## Scripts that build scenes
--- Start ---

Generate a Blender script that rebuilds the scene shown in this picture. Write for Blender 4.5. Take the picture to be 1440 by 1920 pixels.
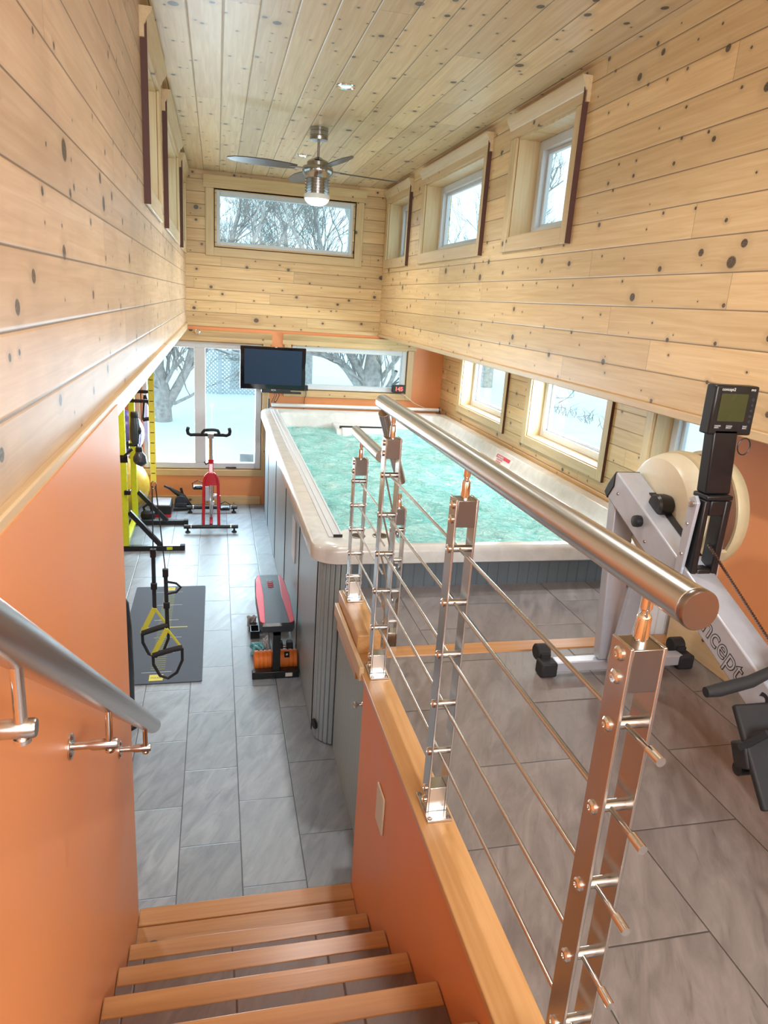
import bpy, bmesh, math, random
from mathutils import Vector, Matrix
for o in list(bpy.data.objects): bpy.data.objects.remove(o, do_unlink=True)
sc = bpy.context.scene
C = sc.collection
random.seed(7)
R = math.radians

# ---------------------------------------------------------------- camera
cd = bpy.data.cameras.new('camera'); cam = bpy.data.objects.new('camera', cd); C.objects.link(cam)
cd.sensor_fit = 'HORIZONTAL'; cd.sensor_width = 36.0; cd.lens = 36.0 * 1321.5 / 1440.0
cd.clip_start = 0.02; cd.clip_end = 300
_a, _b, _c = 0.242714, 0.286909, -0.068279
fwd = Vector((math.sin(_a)*math.cos(_b), math.cos(_a)*math.cos(_b), -math.sin(_b)))
rgt = Vector((math.cos(_a), -math.sin(_a), 0)); dwn = fwd.cross(rgt)
r2 = math.cos(_c)*rgt + math.sin(_c)*dwn; d2 = -math.sin(_c)*rgt + math.cos(_c)*dwn
mw = Matrix(((r2.x, -d2.x, -fwd.x, 0), (r2.y, -d2.y, -fwd.y, 0), (r2.z, -d2.z, -fwd.z, 2.4), (0, 0, 0, 1)))
cam.matrix_world = mw
sc.camera = cam
# ---------------------------------------------------------------- colour, world, lights
sc.view_settings.view_transform = 'Standard'; sc.view_settings.look = 'None'
sc.view_settings.gamma = 1.0; sc.view_settings.use_curve_mapping = False
sc.view_settings.exposure = 0.12
W = bpy.data.worlds.new('world'); sc.world = W; W.use_nodes = True
wb = W.node_tree.nodes['Background']; wb.inputs[0].default_value = (0.64, 0.84, 0.92, 1); wb.inputs[1].default_value = 2.0

def area(name, loc, rot, sx, sy, power, col=(1, 1, 1), shape='RECTANGLE', spread=180):
    l = bpy.data.lights.new(name, 'AREA'); l.shape = shape; l.size = sx; l.size_y = sy
    l.energy = power; l.color = col; l.spread = R(spread)
    o = bpy.data.objects.new(name, l); C.objects.link(o); o.location = loc; o.rotation_euler = rot
    return o
# fill lamp added behind the viewer, and daylight of the glazing of the long sides
area('fill_rear', (0.75, -1.80, 3.02), (R(72), 0, 0), 2.3, 0.95, 135, (0.90, 0.96, 1.0))
area('daylight_door', (-0.15, 8.60, 1.15), (R(-90), 0, 0), 1.25, 1.35, 120, (0.72, 0.88, 1.0))
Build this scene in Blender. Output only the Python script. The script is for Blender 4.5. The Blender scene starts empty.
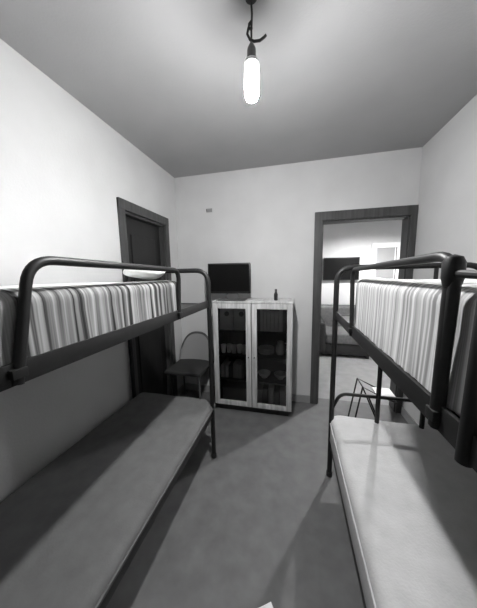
import bpy, bmesh, math, random
from mathutils import Vector, Matrix, noise
random.seed(7)
S = bpy.context.scene
COL = S.collection
V = Vector
PI = math.pi

# ------------------------------------------------------------------ materials
def principled(name):
    m = bpy.data.materials.new(name); m.use_nodes = True
    return m, m.node_tree.nodes, m.node_tree.links, m.node_tree.nodes['Principled BSDF']

def grey(name, v, rough=.6, metal=0., var=0., vscale=6., bump=0., bscale=60., spec=.5):
    m, N, L, b = principled(name)
    b.inputs['Base Color'].default_value = (v, v, v, 1)
    b.inputs['Roughness'].default_value = rough
    b.inputs['Metallic'].default_value = metal
    b.inputs['Specular IOR Level'].default_value = spec
    tc = N.new('ShaderNodeTexCoord')
    if var:
        n = N.new('ShaderNodeTexNoise'); n.inputs['Scale'].default_value = vscale
        n.inputs['Detail'].default_value = 5
        L.new(tc.outputs['Object'], n.inputs['Vector'])
        r = N.new('ShaderNodeMapRange')
        r.inputs['From Min'].default_value = .25; r.inputs['From Max'].default_value = .75
        r.inputs['To Min'].default_value = v * (1 - var); r.inputs['To Max'].default_value = v * (1 + var)
        L.new(n.outputs['Fac'], r.inputs['Value']); L.new(r.outputs['Result'], b.inputs['Base Color'])
    if bump:
        n = N.new('ShaderNodeTexNoise'); n.inputs['Scale'].default_value = bscale
        n.inputs['Detail'].default_value = 4
        L.new(tc.outputs['Object'], n.inputs['Vector'])
        bp = N.new('ShaderNodeBump'); bp.inputs['Strength'].default_value = bump
        bp.inputs['Distance'].default_value = .004
        L.new(n.outputs['Fac'], bp.inputs['Height']); L.new(bp.outputs['Normal'], b.inputs['Normal'])
    return m

def stripes(name, lo, hi, scale, p0, p1):
    """woven cover: irregular stripes across the length (object y), faint weave"""
    m, N, L, b = principled(name)
    b.inputs['Roughness'].default_value = .9
    b.inputs['Specular IOR Level'].default_value = .15
    tc = N.new('ShaderNodeTexCoord')
    mp = N.new('ShaderNodeMapping'); mp.inputs['Scale'].default_value = (.6, scale, .6)
    L.new(tc.outputs['Object'], mp.inputs['Vector'])
    n = N.new('ShaderNodeTexNoise'); n.inputs['Scale'].default_value = 1.; n.inputs['Detail'].default_value = 2.5
    n.inputs['Roughness'].default_value = .62
    L.new(mp.outputs['Vector'], n.inputs['Vector'])
    r = N.new('ShaderNodeValToRGB')
    e = r.color_ramp.elements
    e[0].position = p0; e[0].color = (lo, lo, lo, 1)
    e[1].position = p1; e[1].color = (hi, hi, hi, 1)
    L.new(n.outputs['Fac'], r.inputs['Fac'])
    L.new(r.outputs['Color'], b.inputs['Base Color'])
    return m

def wood(name, v, rough=.45, axis=2):
    m, N, L, b = principled(name)
    b.inputs['Roughness'].default_value = rough
    tc = N.new('ShaderNodeTexCoord')
    mp = N.new('ShaderNodeMapping')
    sc = [40, 40, 40]; sc[axis] = 3
    mp.inputs['Scale'].default_value = sc
    L.new(tc.outputs['Object'], mp.inputs['Vector'])
    n = N.new('ShaderNodeTexNoise'); n.inputs['Scale'].default_value = 1; n.inputs['Detail'].default_value = 4
    L.new(mp.outputs['Vector'], n.inputs['Vector'])
    r = N.new('ShaderNodeMapRange')
    r.inputs['From Min'].default_value = .3; r.inputs['From Max'].default_value = .7
    r.inputs['To Min'].default_value = v * .7; r.inputs['To Max'].default_value = v * 1.3
    L.new(n.outputs['Fac'], r.inputs['Value']); L.new(r.outputs['Result'], b.inputs['Base Color'])
    return m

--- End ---

## Task goal
Retype the whole listing exactly and leave the pictures out.

## The solution
Generate a Blender script that rebuilds the scene shown in this picture. Write for Blender 4.5. Take the picture to be 1440 by 1920 pixels.
import bpy, bmesh, math, random
from mathutils import Vector, Matrix
for o in list(bpy.data.objects): bpy.data.objects.remove(o, do_unlink=True)
sc = bpy.context.scene
C = sc.collection
random.seed(7)
R = math.radians

# ---------------------------------------------------------------- camera
cd = bpy.data.cameras.new('camera'); cam = bpy.data.objects.new('camera', cd); C.objects.link(cam)
cd.sensor_fit = 'HORIZONTAL'; cd.sensor_width = 36.0; cd.lens = 36.0 * 1321.5 / 1440.0
cd.clip_start = 0.02; cd.clip_end = 300
_a, _b, _c = 0.242714, 0.286909, -0.068279
fwd = Vector((math.sin(_a)*math.cos(_b), math.cos(_a)*math.cos(_b), -math.sin(_b)))
rgt = Vector((math.cos(_a), -math.sin(_a), 0)); dwn = fwd.cross(rgt)
r2 = math.cos(_c)*rgt + math.sin(_c)*dwn; d2 = -math.sin(_c)*rgt + math.cos(_c)*dwn
mw = Matrix(((r2.x, -d2.x, -fwd.x, 0), (r2.y, -d2.y, -fwd.y, 0), (r2.z, -d2.z, -fwd.z, 2.4), (0, 0, 0, 1)))
cam.matrix_world = mw
sc.camera = cam
# ---------------------------------------------------------------- colour, world, lights
sc.view_settings.view_transform = 'Standard'; sc.view_settings.look = 'None'
sc.view_settings.gamma = 1.0; sc.view_settings.use_curve_mapping = False
sc.view_settings.exposure = 0.12
W = bpy.data.worlds.new('world'); sc.world = W; W.use_nodes = True
wb = W.node_tree.nodes['Background']; wb.inputs[0].default_value = (0.64, 0.84, 0.92, 1); wb.inputs[1].default_value = 2.0

def area(name, loc, rot, sx, sy, power, col=(1, 1, 1), shape='RECTANGLE', spread=180):
    l = bpy.data.lights.new(name, 'AREA'); l.shape = shape; l.size = sx; l.size_y = sy
    l.energy = power; l.color = col; l.spread = R(spread)
    o = bpy.data.objects.new(name, l); C.objects.link(o); o.location = loc; o.rotation_euler = rot
    return o
# fill lamp added behind the viewer, and daylight of the glazing of the long sides
area('fill_rear', (0.75, -1.80, 3.02), (R(72), 0, 0), 2.3, 0.95, 135, (0.90, 0.96, 1.0))
area('daylight_door', (-0.15, 8.60, 1.15), (R(-90), 0, 0), 1.25, 1.35, 120, (0.72, 0.88, 1.0))
Build this scene in Blender. Output only the Python script. The script is for Blender 4.5. The Blender scene starts empty.
import bpy, bmesh, math, random
from mathutils import Vector, Matrix, noise
random.seed(7)
S = bpy.context.scene
COL = S.collection
V = Vector
PI = math.pi

# ------------------------------------------------------------------ materials
def principled(name):
    m = bpy.data.materials.new(name); m.use_nodes = True
    return m, m.node_tree.nodes, m.node_tree.links, m.node_tree.nodes['Principled BSDF']

def grey(name, v, rough=.6, metal=0., var=0., vscale=6., bump=0., bscale=60., spec=.5):
    m, N, L, b = principled(name)
    b.inputs['Base Color'].default_value = (v, v, v, 1)
    b.inputs['Roughness'].default_value = rough
    b.inputs['Metallic'].default_value = metal
    b.inputs['Specular IOR Level'].default_value = spec
    tc = N.new('ShaderNodeTexCoord')
    if var:
        n = N.new('ShaderNodeTexNoise'); n.inputs['Scale'].default_value = vscale
        n.inputs['Detail'].default_value = 5
        L.new(tc.outputs['Object'], n.inputs['Vector'])
        r = N.new('ShaderNodeMapRange')
        r.inputs['From Min'].default_value = .25; r.inputs['From Max'].default_value = .75
        r.inputs['To Min'].default_value = v * (1 - var); r.inputs['To Max'].default_value = v * (1 + var)
        L.new(n.outputs['Fac'], r.inputs['Value']); L.new(r.outputs['Result'], b.inputs['Base Color'])
    if bump:
        n = N.new('ShaderNodeTexNoise'); n.inputs['Scale'].default_value = bscale
        n.inputs['Detail'].default_value = 4
        L.new(tc.outputs['Object'], n.inputs['Vector'])
        bp = N.new('ShaderNodeBump'); bp.inputs['Strength'].default_value = bump
        bp.inputs['Distance'].default_value = .004
        L.new(n.outputs['Fac'], bp.inputs['Height']); L.new(bp.outputs['Normal'], b.inputs['Normal'])
    return m

def stripes(name, lo, hi, scale, p0, p1):
    """woven cover: irregular stripes across the length (object y), faint weave"""
    m, N, L, b = principled(name)
    b.inputs['Roughness'].default_value = .9
    b.inputs['Specular IOR Level'].default_value = .15
    tc = N.new('ShaderNodeTexCoord')
    mp = N.new('ShaderNodeMapping'); mp.inputs['Scale'].default_value = (.6, scale, .6)
    L.new(tc.outputs['Object'], mp.inputs['Vector'])
    n = N.new('ShaderNodeTexNoise'); n.inputs['Scale'].default_value = 1.; n.inputs['Detail'].default_value = 2.5
    n.inputs['Roughness'].default_value = .62
    L.new(mp.outputs['Vector'], n.inputs['Vector'])
    r = N.new('ShaderNodeValToRGB')
    e = r.color_ramp.elements
    e[0].position = p0; e[0].color = (lo, lo, lo, 1)
    e[1].position = p1; e[1].color = (hi, hi, hi, 1)
    L.new(n.outputs['Fac'], r.inputs['Fac'])
    L.new(r.outputs['Color'], b.inputs['Base Color'])
    return m

def wood(name, v, rough=.45, axis=2):
    m, N, L, b = principled(name)
    b.inputs['Roughness'].default_value = rough
    tc = N.new('ShaderNodeTexCoord')
    mp = N.new('ShaderNodeMapping')
    sc = [40, 40, 40]; sc[axis] = 3
    mp.inputs['Scale'].default_value = sc
    L.new(tc.outputs['Object'], mp.inputs['Vector'])
    n = N.new('ShaderNodeTexNoise'); n.inputs['Scale'].default_value = 1; n.inputs['Detail'].default_value = 4
    L.new(mp.outputs['Vector'], n.inputs['Vector'])
    r = N.new('ShaderNodeMapRange')
    r.inputs['From Min'].default_value = .3; r.inputs['From Max'].default_value = .7
    r.inputs['To Min'].default_value = v * .7; r.inputs['To Max'].default_value = v * 1.3
    L.new(n.outputs['Fac'], r.inputs['Value']); L.new(r.outputs['Result'], b.inputs['Base Color'])
    return m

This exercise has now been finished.